I upgraded it to 1.5 GB RAM (machine max is 2) to improve performance, but it has actually got worse. Task Manager is showing plenty of memory available, but CPU hits 100% for generating elevations, sections and 3D. Is the problem that the machine's CPU is just not up to the task? I am working on a residential building, six stories incl. story for site contours/mesh, mostly curved walls, and the main roof curved, so not sure if this would be classed as complex in terms of CPU and memory demand.

Thanks in advance for any advice offered.
6 REPLIES 6

Anonymous
Not applicable
Hi Graham,

Personally, I'd push for a newer machine to work effectively. Your machine is marginal for running a complex program like ArchiCAD. AC13 works best with multicore processors, a beefy graphics card, and 4gb+ of RAM. I just don't think it would be economical to upgrade your existing machine.

If it's any help, these are the minimum requirements here. It says the minimum RAM for running AC13 is 2gb, so it is going to struggle with only 1.5.

Regarding the processor running flat out in order to generate the sections and elevs - this is fine! But you will find that a multicore processor will do it several times faster compared to the single core on your machine.

Anonymous
Not applicable
If your on subscription, or know someone who is you might be able watch the AC "Dream Machine" here:
http://www.graphisoftus.com/events.php
Not sure if that works in Australia though.
lec
ps,
Even though I'm on subscription my votes for all AC users to see this video.

Anonymous
Not applicable
Peter & lec,
Thanks for your replies. I've run the PC concurrently with my DELL laptop to compare operations on same file, and can definitely see that the PC's processor is the bottleneck. Interestingly, haven't been able to max out the 1.5GB memory. Agree upgrading the PC is not worth it. Am thinking of purchasing a Mac mini, so I can work in multiple locations without changing computers (just plug in peripherals). Are there any downsides to going with the Apple mini? Am on subscription, so will take a look at the Dream Machine webinar. Thanks again for your support.

Anonymous
Not applicable
Most likely your machine can not use 1.5 Gb. Memory almost always has to be balanced, usually in pairs.
For example, you have 4 slots, two filled with 500Mb each and two filled with 250Mb each = 1.5Gb,
but very unbalanced, not recommended.
Use 1Gb or 2GB, not 1.5. The imbalance in memory is causing the OS+CPU to crater, ie perform worse with the "extra" memory.
Additionally when you buy more memory, match the exact manuf., speed, FB, etc.
The bottom line is go back and toss that added half gig. Gruesome but effective.

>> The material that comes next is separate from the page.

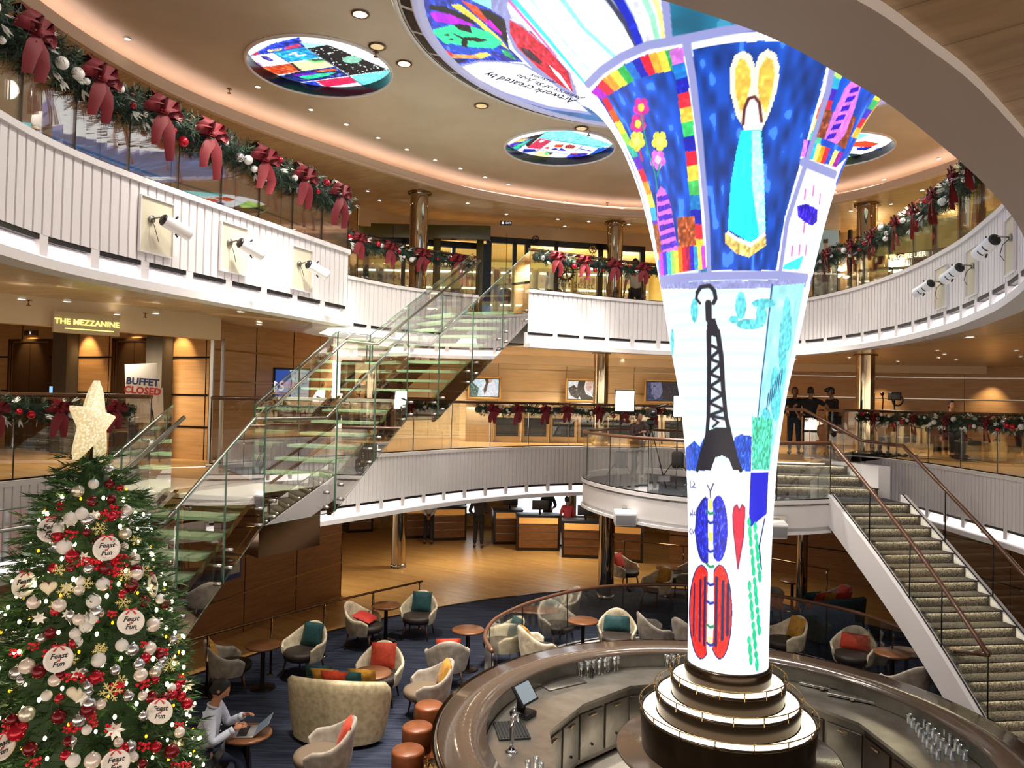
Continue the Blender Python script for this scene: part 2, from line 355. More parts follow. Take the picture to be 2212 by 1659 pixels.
# ceiling of the dome: inner field, step face with cove light, outer boards
se = cat([(-5.47, 8.33), (-5.27, 9.78), (-4.75, 11.2), (-3.95, 12.5), (-3.05, 13.65), (-2.0, 14.9), (-.7, 16.1), (1.06, 17.0), (2.91, 17.4), (5, 17.0), (6.58, 15.89), (7.3, 14.7), (7.8, 13.2), (8.0, 11.5), (7.7, 8.5), (6.5, 5.2), (4, 2.7), (1, 1.6), (-2, 2.2), (-4.5, 4.5), (-5.35, 6.5)], .12, closed=True)
m = MB(); a = ringstrip(se, S3, 10, None, True); m.add(a.v, a.f); struct('ceiling', m, soffm)
from mathutils.geometry import tessellate_polygon
SCR = [(P(x, y, z=ZC-.01), .985) for x, y in ((692, 149), (1209, 321), (1800, 326))]      # round screens let into the ceiling
loops = [[Vector((p.x, p.y, ZC)) for p in outw(se, .55)]]+[[Vector((c.x+r*math.cos(2*PI*k/48), c.y+r*math.sin(2*PI*k/48), ZC)) for k in range(48)] for c, r in SCR]
m = MB(); m.add([v for l in loops for v in l], [tuple(t) for t in tessellate_polygon(loops)]); struct('ceiling', m, ceilm)
nr = normals(se, True); sgn = 1 if Vector((nr[0][0], nr[0][1])).dot(Vector((CC.x-se[0].x, CC.y-se[0].y))) > 0 else -1
lipm = mat('pale_ceiling_lip', '#d9c3b0', .45)
m = MB(); m.sweep(se, [(-.05, S3-.01), (.03, S3-.01), (.03, S3+.03), (.0, S3+.05), (0, S3+.17), (-.05, S3+.17)], closed=True, side=sgn); o = struct('trim_9', m, lipm)
m = MB(); m.sweep(se, [(-.55, S3+.01), (-.55, ZC), (-.56, ZC), (-.56, S3+.01)], closed=True, side=sgn); m.build('back_board', lipm, o)
m = MB(); m.sweep(se, [(-.14, S3+.12), (-.10, S3+.12), (-.10, S3+.14), (-.14, S3+.14)], closed=True, side=sgn); m.build('cove_light', ledp, o)
# walls ------------------------------------------------------------
def wall(name, path, z0, z1, m, strips=(), stripm=None, joints=None, th=.1, label=None):
    mb = MB(); mid = path[len(path)//2]; nr = normals(path)[len(path)//2]
    s = 1 if Vector((nr[0], nr[1])).dot(Vector((CC.x-mid[0], CC.y-mid[1]))) > 0 else -1
    mb.sweep(path, [(-th, z0), (0, z0), (0, z1), (-th, z1)], side=s); o = struct(name, mb, m)
    if label: o['label'] = label
    if strips:
        k = MB()
        for z in strips: k.sweep(path, [(0, z), (.012, z), (.012, z+.03), (0, z+.03)], side=s)
        k.build('inlay_strip', stripm or steel, o)
    if joints:
        k = MB(); L = length(path)
        for i in range(1, int(L/joints)+1):
            p, t = at(path, i*joints); n = Vector((-t.y, t.x, 0))*s; ang = math.atan2(t.y, t.x)
            k.box((p.x+n.x*.003, p.y+n.y*.003, (z0+z1)/2), (.01, .012, z1-z0), ang)
        k.build('panel_joint', dark, o)
    return o
brass = mat('inlay_brass', '#a08458', .3, 1)
V2 = lambda *a: [Vector((x, y, 0)) for x, y in a]
wall('wall_left', V2((-12.5, 15.75), (-5.2, 13.1)), Z2, 5.95, panelw, (4.05, 4.6, 5.25), dark, 1.1, label='wood panelled lift lobby wall')
wall('wall_left', cat([(-5.2, 13.1), (-4.75, 14.3), (-4.35, 15.6), (-4.05, 17.2)], .2), Z2, 5.95, panelw, (4.35, 4.85, 5.4), brass, 1.2)
wall('wall_back', cat([(-4.05, 20.8), (-2.2, 22.2), (.2, 22.9), (3, 23.3), (6, 23.6)], .3), Z2, 5.95, panelc, (4.9, 5.55), brass, 2.1)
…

RE: Mac mini. Are you prepared to be the IT guy for a mixed OS, mixed hardware network environment?

Snap

Anonymous
Not applicable
Snap... thanks for the info on memory imbalance. Something I didn't know. Am now on a better spec'd Dell laptop at work and MacBook Pro at home, so surviving for now. Cheers...

Anonymous
Not applicable
The argument here is; time spent sitting around waiting for the machine to generate elevations/sections, 3D's, generate pdf's files etc. Vs a new computer. You can pick up a new computer from around $1500 that will run ArchiCAD V14 +. Most Computers these days have a shelf life of around 3yrs, Them it time to upgrade extending the life for another 2yrs.
Tell your boss, that his BMW will not run nor look as good with stone wheels as it would with the latest Pirelli tires.